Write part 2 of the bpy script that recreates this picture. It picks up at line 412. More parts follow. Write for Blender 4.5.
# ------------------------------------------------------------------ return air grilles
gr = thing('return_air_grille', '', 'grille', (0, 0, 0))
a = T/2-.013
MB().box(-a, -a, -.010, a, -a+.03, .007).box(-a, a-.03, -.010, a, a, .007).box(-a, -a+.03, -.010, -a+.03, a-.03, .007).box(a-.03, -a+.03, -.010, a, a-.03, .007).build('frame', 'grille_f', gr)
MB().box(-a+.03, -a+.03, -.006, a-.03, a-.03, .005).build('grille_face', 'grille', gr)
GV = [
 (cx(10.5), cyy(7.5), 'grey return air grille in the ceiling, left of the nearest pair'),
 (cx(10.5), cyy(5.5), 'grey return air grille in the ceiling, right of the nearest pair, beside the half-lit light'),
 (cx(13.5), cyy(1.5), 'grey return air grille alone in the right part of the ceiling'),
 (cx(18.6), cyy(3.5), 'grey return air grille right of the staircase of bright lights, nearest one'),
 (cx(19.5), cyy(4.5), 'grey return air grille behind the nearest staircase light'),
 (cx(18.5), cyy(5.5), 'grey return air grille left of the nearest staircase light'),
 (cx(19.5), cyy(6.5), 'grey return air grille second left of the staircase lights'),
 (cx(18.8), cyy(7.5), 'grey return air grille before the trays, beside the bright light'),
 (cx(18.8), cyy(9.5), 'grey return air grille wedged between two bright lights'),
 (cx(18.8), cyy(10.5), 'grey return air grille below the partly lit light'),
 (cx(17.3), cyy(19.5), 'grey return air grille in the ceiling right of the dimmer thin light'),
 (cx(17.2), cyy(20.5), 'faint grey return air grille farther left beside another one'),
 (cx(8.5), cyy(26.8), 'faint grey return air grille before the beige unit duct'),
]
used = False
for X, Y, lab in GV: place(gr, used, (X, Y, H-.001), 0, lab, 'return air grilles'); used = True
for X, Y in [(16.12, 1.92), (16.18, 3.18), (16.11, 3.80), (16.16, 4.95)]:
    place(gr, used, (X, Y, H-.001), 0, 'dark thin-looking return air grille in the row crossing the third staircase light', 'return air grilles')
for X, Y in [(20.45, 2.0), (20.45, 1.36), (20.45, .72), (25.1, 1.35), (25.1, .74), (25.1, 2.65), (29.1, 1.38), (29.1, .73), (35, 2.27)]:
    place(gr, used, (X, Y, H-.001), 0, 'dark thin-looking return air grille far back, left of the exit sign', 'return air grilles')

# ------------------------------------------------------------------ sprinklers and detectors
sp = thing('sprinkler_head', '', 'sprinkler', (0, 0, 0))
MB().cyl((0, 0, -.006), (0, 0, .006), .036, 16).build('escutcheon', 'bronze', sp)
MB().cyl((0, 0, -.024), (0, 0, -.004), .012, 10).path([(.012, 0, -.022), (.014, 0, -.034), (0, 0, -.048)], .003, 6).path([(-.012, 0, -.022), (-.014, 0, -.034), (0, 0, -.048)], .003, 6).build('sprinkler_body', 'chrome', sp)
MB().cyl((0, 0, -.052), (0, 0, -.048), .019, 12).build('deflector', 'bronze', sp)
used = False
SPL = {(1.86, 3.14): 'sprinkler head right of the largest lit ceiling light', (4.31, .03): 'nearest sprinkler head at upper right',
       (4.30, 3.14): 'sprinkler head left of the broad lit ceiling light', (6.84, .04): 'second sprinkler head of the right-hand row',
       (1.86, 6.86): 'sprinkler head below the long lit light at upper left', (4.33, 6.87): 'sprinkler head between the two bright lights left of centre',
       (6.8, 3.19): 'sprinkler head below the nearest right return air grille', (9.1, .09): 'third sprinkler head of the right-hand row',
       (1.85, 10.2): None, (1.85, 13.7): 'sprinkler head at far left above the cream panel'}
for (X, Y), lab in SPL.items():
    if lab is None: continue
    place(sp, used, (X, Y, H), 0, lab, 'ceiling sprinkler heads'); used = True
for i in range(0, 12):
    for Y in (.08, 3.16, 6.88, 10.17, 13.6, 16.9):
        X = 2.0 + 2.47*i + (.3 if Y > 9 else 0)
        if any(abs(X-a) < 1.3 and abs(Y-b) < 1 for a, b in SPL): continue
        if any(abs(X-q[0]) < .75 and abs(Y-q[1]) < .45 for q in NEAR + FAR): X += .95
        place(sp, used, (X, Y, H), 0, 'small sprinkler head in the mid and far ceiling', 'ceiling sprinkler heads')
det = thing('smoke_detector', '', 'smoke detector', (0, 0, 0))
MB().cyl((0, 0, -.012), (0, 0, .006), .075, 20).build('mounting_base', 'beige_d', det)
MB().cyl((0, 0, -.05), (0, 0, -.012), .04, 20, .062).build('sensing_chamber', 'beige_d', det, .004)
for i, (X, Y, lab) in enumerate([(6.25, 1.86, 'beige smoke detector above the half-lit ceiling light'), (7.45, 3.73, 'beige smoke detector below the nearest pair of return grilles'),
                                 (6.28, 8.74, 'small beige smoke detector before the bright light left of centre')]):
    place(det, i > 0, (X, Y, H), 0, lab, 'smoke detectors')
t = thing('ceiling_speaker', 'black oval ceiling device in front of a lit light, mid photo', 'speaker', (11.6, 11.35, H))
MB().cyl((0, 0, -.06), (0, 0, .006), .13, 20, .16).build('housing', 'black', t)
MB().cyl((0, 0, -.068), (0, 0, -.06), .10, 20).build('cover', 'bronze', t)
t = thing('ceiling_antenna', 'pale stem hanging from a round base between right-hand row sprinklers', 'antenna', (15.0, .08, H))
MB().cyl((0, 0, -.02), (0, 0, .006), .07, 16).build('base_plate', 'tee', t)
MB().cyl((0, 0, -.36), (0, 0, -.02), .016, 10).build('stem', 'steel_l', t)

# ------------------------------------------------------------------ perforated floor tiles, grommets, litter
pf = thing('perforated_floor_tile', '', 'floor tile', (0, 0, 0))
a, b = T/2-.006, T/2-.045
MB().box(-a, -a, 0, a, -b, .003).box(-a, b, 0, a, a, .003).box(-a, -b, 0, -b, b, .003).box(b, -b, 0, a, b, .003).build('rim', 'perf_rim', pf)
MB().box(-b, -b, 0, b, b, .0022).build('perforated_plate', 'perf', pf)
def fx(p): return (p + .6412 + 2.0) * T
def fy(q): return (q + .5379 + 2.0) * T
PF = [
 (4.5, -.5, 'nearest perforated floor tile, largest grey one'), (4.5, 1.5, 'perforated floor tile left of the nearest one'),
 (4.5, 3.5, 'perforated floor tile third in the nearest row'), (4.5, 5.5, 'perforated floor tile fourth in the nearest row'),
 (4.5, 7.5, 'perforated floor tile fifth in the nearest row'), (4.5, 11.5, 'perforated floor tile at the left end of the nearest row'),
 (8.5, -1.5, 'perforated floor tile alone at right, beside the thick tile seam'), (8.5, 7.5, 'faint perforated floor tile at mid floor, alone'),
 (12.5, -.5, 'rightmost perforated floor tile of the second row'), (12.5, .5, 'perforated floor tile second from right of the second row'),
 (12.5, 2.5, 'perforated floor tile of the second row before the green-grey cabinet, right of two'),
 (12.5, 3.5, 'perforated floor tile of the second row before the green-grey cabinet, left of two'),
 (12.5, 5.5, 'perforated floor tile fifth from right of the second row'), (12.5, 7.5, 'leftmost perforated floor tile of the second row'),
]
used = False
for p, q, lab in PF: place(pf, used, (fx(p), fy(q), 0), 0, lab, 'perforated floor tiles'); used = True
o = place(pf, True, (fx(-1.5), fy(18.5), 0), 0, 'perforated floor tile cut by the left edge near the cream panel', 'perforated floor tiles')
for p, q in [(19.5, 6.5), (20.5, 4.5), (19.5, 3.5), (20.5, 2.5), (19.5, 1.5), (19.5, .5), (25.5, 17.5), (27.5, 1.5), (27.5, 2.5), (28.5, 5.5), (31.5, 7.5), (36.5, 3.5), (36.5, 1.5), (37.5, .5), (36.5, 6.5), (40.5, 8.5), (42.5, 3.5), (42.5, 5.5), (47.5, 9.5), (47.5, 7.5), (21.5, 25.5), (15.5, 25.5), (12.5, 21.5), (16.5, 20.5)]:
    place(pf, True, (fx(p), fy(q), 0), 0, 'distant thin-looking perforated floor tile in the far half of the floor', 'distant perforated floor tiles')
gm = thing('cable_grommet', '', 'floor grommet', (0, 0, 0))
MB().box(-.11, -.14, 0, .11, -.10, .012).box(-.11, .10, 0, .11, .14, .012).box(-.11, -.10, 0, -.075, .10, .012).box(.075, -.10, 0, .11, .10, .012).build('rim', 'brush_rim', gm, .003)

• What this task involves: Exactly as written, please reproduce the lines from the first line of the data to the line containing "sign', 'return air grilles')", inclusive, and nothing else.

• Worked solution:
Write part 2 of the bpy script that recreates this picture. It picks up at line 412. More parts follow. Write for Blender 4.5.
# ------------------------------------------------------------------ return air grilles
gr = thing('return_air_grille', '', 'grille', (0, 0, 0))
a = T/2-.013
MB().box(-a, -a, -.010, a, -a+.03, .007).box(-a, a-.03, -.010, a, a, .007).box(-a, -a+.03, -.010, -a+.03, a-.03, .007).box(a-.03, -a+.03, -.010, a, a-.03, .007).build('frame', 'grille_f', gr)
MB().box(-a+.03, -a+.03, -.006, a-.03, a-.03, .005).build('grille_face', 'grille', gr)
GV = [
 (cx(10.5), cyy(7.5), 'grey return air grille in the ceiling, left of the nearest pair'),
 (cx(10.5), cyy(5.5), 'grey return air grille in the ceiling, right of the nearest pair, beside the half-lit light'),
 (cx(13.5), cyy(1.5), 'grey return air grille alone in the right part of the ceiling'),
 (cx(18.6), cyy(3.5), 'grey return air grille right of the staircase of bright lights, nearest one'),
 (cx(19.5), cyy(4.5), 'grey return air grille behind the nearest staircase light'),
 (cx(18.5), cyy(5.5), 'grey return air grille left of the nearest staircase light'),
 (cx(19.5), cyy(6.5), 'grey return air grille second left of the staircase lights'),
 (cx(18.8), cyy(7.5), 'grey return air grille before the trays, beside the bright light'),
 (cx(18.8), cyy(9.5), 'grey return air grille wedged between two bright lights'),
 (cx(18.8), cyy(10.5), 'grey return air grille below the partly lit light'),
 (cx(17.3), cyy(19.5), 'grey return air grille in the ceiling right of the dimmer thin light'),
 (cx(17.2), cyy(20.5), 'faint grey return air grille farther left beside another one'),
 (cx(8.5), cyy(26.8), 'faint grey return air grille before the beige unit duct'),
]
used = False
for X, Y, lab in GV: place(gr, used, (X, Y, H-.001), 0, lab, 'return air grilles'); used = True
for X, Y in [(16.12, 1.92), (16.18, 3.18), (16.11, 3.80), (16.16, 4.95)]:
    place(gr, used, (X, Y, H-.001), 0, 'dark thin-looking return air grille in the row crossing the third staircase light', 'return air grilles')
for X, Y in [(20.45, 2.0), (20.45, 1.36), (20.45, .72), (25.1, 1.35), (25.1, .74), (25.1, 2.65), (29.1, 1.38), (29.1, .73), (35, 2.27)]:
    place(gr, used, (X, Y, H-.001), 0, 'dark thin-looking return air grille far back, left of the exit sign', 'return air grilles')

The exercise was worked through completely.